Re: User-space Networking (Was; unusual startup messages)

Mark H. Wood (mwood@mhw.oit.iupui.edu)
Tue, 05 Nov 1996 12:16:30 -0500 (EST)


On Fri, 1 Nov 1996, Craig Milo Rogers wrote:

> >> >Yes, you can do it in user space, but your performance will suck unless you
> ...
> >> Actually, the hardware needn't be that special. It mainly
> >> needs to identify "normal" incoming TCP and UDP packets, and store
> ...
> >Yes, you can get _some_ networking going that way, but you sure as hell
> >aren't going to get UNIX semantics. Another favourite pastime of
> ...
>
> You have raised some very cogent points. To save space, I
> have not quoted your message in detail. Instead, I'll focus on some
> overall application and OS design issues involved (and that way I'll
> also feel a little better about using bandwidth on linux-kernel).
>
> Another approach is to implement user-level TCP/IP in the
> dedicated server processes, and have a user-level TCP/IP process act
> as a daemon (ala kerneld) for all other network-using processes. It
> is fairly easy to imagine how to implement this and preserve full Unix
> semantics for the processes that require them. The cost is fairly
> high, of course, due to the multiple user/kernel/user context switches
> required to pass data and control between processes.
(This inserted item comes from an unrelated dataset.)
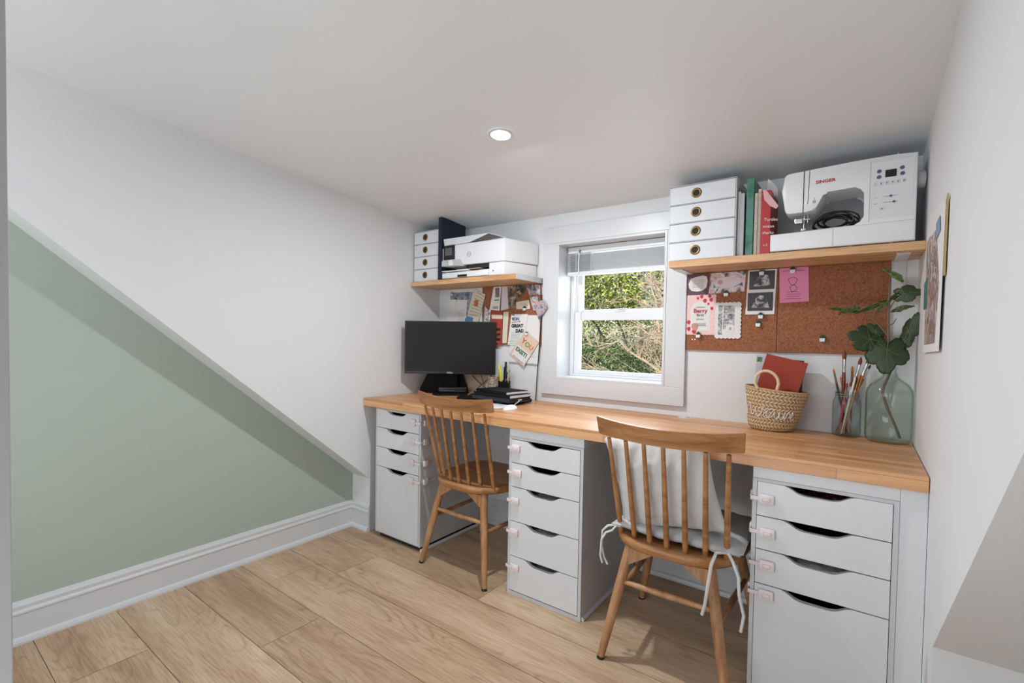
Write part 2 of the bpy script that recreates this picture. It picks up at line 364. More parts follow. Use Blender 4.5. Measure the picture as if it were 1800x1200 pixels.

However, *if*
> the bulk of system processing is in the dedicated server processes,
> which are not subject to these context switches, then the increased
> overhead in the other processes may be negligible to the system as a
> whole.

As a point of reference, this is approximately the way network stacks are
implemented on VMS. The kernel just handles the physical devices.
Daemons responsible for the various stacks register their
interest in certain packet types and provide buffer chains which the
drivers use for packet exchange. A program's connection(s) to the
stack(s) it uses will be through a mailbox device (very like a pipe).
With careful design, much of the data "transfer" can be accomplished by
fiddling with various processes' page maps instead of bulk copying.

There's a close relationship between the kernel and DECnet, but UCX and
Pathworks seem to give acceptable performance without it. (At any rate,
most of the complaints about UCX haven't been over performance. :-/ )

FWIW.

Mark H. Wood, Lead System Programmer MWOOD@INDYVAX.IUPUI.EDU
Those who will not learn from history are doomed to reimplement it.